Falling to pieces is no way to go through life, but death is another matter, as evidenced by “The Revenant,” an often hilarious living-dead comedy that just had to happen, given the current hunger for zombies, vampires and other things that refuse to keel over. Taking a matter-of-fact approach to the undead — what would people actually do if they’d buried their friend and he knocked on the door? — writer-director Kerry Prior’s film goes more than a bit off the rails of good taste but is a must-see for genre fans and those with sturdy constitutions.
Chris Wylde gives the standout perf here as Joey, the living half (for a while, at least) half of “The Revenant’s” principal duo. A stoner weasel, Joey is very sorry that his friend Bart (the terrific David Anders) was killed during a sneak attack in Iraq. But he’s not so sorry that he won’t sleep with Bart’s girlfriend, Janet (Louise Griffiths), right after the funeral, or that he won’t hit Bart in the head with a baseball bat when the supposed-to-be-dead guy shows up at his door one night.
Some of the pic’s better moments occur during that initial meeting. Neither Bart nor Joey knows what’s happening, and their vulgarity-laced exchanges seem to be precisely what would transpire, under the circumstances. “You look awful,” Joey says. “If you were really his friend,” says their mutual buddy Mathilda (Jacy King), “you’d cut off his head.”

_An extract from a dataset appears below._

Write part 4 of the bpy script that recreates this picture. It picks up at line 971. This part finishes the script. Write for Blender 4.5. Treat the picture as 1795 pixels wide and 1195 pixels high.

Bart has apparently and inexplicably come back from Baghdad a vampire: He thirsts for blood, lest he decompose further. During one standout scene, Bart faces off with a blood-bank technician (Yvette Freeman, excellent) who thinks he’s part of some weird and possibly satanic cult. (“I can’t indiscriminately dole out blood to every strung-out buffoon who wanders in off the streets,” she tells him. “Have you heard about Dianetics?”) The blood bank being a dead end, so to speak, Bart starts randomly tapping victims, until he and Joey eventually become Los Angeles’ “vigilante gunslingers,” stopping criminals and, just coincidentally, draining their circulatory systems.
The people Bart puts the bite on, of course, have to have their heads cut off, lest they come back for revenge, and Joey and Bart proceed to fill up the Los Angeles River with bodies and parts. There’s very little Prior isn’t willing to put front and center, from Bart’s black-bile-spewing gastro attacks to the various bloodlettings that punctuate the pic. It’s all deliciously ghastly, and done with a great deal of panache.
“The Revenant” (a title defined here as “one who returns from the dead in corporeal form”) goes in several directions, from the initial vampire tale to the crime-fighting episode to the immortality-isn’t-all-it’s-cracked-up-to-be sequences. The ending is spectacular, even if getting there starts to require some patience; mostly, the film is gloriously gory, and far funnier than a movie about dead people has a right to be.
Production values are skewed toward the special effects, which in some instances are startlingly effective, especially given the low-budget indie flavor of the characters and the comedy. When the helicopters come in, for instance, there’s an element of surprise that really works.